In this talk, Levi Thompson will argue for a new direction in comparative literary studies by analysing close formal and thematic links between Arabic and Persian modernist poetry. Through re-mapping the history of modern poetic development, he argues for a re-orientation of modernist studies which focuses on the east as centre rather than periphery. Thompson suggests that we might name this re-orientation with an Arabic neologism: iʿādat al-tashrīq, that is, a “remaking” or a “return to being Eastern.”

Thompson will account for the role Western modernism played in the changes Arab and Persian poets introduced to their respective projects,  as well as highlighting foundational modernist innovations that occurred beyond the reach of Western influence. These innovations include the retention of several elements of premodern poetic form based in the Arabic prosodic tradition, such as the continued presence of the Arabic metrical foot (tafʿīlah) in both Arabic and Persian modernist poetry during the early decades of their growth.

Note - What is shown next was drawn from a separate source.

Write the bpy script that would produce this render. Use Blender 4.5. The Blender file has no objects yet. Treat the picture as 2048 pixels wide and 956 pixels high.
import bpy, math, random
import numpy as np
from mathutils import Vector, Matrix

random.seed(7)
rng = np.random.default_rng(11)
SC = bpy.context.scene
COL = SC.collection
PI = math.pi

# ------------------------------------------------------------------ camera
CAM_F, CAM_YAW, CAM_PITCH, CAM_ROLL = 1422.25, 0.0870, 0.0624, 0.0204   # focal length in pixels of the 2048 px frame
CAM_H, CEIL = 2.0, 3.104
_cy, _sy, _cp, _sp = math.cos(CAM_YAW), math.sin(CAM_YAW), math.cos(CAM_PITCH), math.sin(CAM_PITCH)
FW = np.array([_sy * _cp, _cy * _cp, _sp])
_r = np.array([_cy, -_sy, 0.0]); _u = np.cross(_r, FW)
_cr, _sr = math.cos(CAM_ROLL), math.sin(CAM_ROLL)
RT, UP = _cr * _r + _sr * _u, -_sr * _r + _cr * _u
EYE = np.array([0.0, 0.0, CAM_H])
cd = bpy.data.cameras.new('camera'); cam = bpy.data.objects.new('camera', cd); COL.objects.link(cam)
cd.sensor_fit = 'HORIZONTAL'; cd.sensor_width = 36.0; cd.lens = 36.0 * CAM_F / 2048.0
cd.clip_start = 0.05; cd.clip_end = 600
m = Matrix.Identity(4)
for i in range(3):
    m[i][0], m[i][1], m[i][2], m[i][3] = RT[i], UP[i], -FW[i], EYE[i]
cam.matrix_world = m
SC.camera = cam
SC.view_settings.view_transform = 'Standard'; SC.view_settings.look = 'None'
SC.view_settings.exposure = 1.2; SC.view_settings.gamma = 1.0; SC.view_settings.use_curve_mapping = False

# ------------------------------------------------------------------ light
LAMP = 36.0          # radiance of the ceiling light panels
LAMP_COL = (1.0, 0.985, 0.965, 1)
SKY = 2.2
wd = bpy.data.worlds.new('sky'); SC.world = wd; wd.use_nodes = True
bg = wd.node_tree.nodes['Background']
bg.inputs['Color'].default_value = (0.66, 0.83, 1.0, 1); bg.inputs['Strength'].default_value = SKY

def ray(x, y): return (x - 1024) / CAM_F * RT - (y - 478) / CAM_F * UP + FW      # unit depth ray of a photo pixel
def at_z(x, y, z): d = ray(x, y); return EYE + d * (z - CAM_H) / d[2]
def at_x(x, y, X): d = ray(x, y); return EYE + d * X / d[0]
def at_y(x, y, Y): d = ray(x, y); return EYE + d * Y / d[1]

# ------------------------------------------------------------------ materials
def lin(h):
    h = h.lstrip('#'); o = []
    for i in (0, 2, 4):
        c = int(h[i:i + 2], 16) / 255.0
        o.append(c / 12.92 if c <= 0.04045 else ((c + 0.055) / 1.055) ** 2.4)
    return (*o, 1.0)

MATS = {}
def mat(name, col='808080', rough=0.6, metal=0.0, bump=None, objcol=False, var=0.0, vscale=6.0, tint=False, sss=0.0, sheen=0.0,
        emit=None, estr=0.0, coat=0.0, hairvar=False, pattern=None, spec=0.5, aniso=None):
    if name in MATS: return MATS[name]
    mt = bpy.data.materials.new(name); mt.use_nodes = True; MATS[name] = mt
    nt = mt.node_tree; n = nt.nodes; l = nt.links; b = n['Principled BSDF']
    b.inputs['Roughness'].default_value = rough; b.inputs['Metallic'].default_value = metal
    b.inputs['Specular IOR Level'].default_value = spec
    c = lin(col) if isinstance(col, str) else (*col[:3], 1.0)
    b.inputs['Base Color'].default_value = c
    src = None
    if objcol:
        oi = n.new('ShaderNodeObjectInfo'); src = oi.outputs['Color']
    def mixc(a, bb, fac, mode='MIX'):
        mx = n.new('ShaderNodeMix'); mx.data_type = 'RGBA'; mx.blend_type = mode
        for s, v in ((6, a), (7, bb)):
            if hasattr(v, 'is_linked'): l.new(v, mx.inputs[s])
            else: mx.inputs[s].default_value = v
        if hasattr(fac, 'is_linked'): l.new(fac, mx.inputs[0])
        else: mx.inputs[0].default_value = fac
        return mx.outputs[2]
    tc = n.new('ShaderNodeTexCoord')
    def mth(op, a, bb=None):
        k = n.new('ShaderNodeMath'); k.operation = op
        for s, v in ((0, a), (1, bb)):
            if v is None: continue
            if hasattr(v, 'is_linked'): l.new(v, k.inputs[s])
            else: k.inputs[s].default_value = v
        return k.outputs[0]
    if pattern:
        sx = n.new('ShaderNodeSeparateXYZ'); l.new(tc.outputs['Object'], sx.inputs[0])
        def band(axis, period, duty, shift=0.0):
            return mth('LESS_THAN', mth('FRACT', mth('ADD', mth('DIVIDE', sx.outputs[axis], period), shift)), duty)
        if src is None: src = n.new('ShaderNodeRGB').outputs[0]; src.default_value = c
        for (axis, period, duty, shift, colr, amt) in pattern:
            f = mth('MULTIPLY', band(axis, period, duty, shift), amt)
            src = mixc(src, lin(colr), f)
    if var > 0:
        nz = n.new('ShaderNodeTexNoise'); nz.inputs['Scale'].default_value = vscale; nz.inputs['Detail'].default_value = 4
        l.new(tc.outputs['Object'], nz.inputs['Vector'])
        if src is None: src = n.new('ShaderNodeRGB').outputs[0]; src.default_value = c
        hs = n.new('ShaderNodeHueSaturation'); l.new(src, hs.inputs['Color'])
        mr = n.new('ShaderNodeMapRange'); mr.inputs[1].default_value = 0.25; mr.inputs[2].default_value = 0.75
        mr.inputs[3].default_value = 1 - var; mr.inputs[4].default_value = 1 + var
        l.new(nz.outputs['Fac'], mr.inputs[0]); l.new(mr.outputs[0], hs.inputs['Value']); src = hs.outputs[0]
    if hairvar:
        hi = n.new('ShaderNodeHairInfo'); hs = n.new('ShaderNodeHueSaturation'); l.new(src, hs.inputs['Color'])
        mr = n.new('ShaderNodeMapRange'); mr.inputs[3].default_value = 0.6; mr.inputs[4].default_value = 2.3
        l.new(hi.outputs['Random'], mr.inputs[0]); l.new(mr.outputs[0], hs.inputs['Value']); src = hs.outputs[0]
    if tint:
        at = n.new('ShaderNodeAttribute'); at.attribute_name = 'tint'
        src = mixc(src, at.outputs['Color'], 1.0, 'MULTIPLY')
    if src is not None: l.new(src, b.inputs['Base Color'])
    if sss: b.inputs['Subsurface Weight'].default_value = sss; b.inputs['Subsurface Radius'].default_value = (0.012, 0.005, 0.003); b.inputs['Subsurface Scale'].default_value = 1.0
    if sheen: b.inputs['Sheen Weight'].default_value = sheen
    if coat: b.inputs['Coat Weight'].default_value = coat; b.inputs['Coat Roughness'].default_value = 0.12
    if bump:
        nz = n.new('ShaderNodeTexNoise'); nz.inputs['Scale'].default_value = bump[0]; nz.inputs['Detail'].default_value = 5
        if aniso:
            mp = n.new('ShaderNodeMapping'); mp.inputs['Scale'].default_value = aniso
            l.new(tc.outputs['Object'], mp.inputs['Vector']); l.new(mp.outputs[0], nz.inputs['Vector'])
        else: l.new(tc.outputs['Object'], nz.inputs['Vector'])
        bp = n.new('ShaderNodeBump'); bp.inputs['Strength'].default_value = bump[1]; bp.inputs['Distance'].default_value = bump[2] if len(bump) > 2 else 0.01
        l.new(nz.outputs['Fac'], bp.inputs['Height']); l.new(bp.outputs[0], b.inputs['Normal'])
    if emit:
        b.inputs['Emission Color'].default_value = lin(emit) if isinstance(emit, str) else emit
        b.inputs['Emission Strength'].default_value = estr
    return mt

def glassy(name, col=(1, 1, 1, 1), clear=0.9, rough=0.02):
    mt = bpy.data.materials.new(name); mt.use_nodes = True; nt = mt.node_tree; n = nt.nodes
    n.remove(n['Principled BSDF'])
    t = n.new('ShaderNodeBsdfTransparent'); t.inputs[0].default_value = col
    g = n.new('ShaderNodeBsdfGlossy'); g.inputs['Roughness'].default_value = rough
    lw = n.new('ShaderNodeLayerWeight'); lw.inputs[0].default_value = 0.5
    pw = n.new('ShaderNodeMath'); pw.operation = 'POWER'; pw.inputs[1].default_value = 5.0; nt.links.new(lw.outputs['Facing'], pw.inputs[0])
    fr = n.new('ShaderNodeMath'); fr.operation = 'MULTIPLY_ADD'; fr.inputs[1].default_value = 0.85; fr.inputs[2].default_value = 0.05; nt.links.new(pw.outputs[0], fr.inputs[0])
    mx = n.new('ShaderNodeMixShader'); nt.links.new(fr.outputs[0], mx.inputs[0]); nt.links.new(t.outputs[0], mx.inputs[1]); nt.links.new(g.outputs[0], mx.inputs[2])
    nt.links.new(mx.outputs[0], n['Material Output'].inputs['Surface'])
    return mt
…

These metrical connections, in concert with appeals to Near Eastern mythic and religious traditions in both Arabic and Persian modernist poetries, constitute a significant instance of solidarity among literary traditions in the global south—a solidarity with political stakes extending to other marginalized literary traditions across the planet.

As we move our focus away from Europe as a single or exemplary locus of modernism, it is possible to redirect scholarship toward another significant geography where a vibrant modernist network operated outside of the West.

Bio:

Levi Thompson is an Assistant Professor of Arabic at the University of Colorado, Boulder. He has published in Transnational Literature, The Routledge Handbook of Arabic Translation, (eds. Sameh F. Hanna, Hanem El-Farahaty and Abdel Wahab Khalifa) and Persian Literatures as World Literature, Literatures as World Literature (ed. Thomas Oliver Beebee).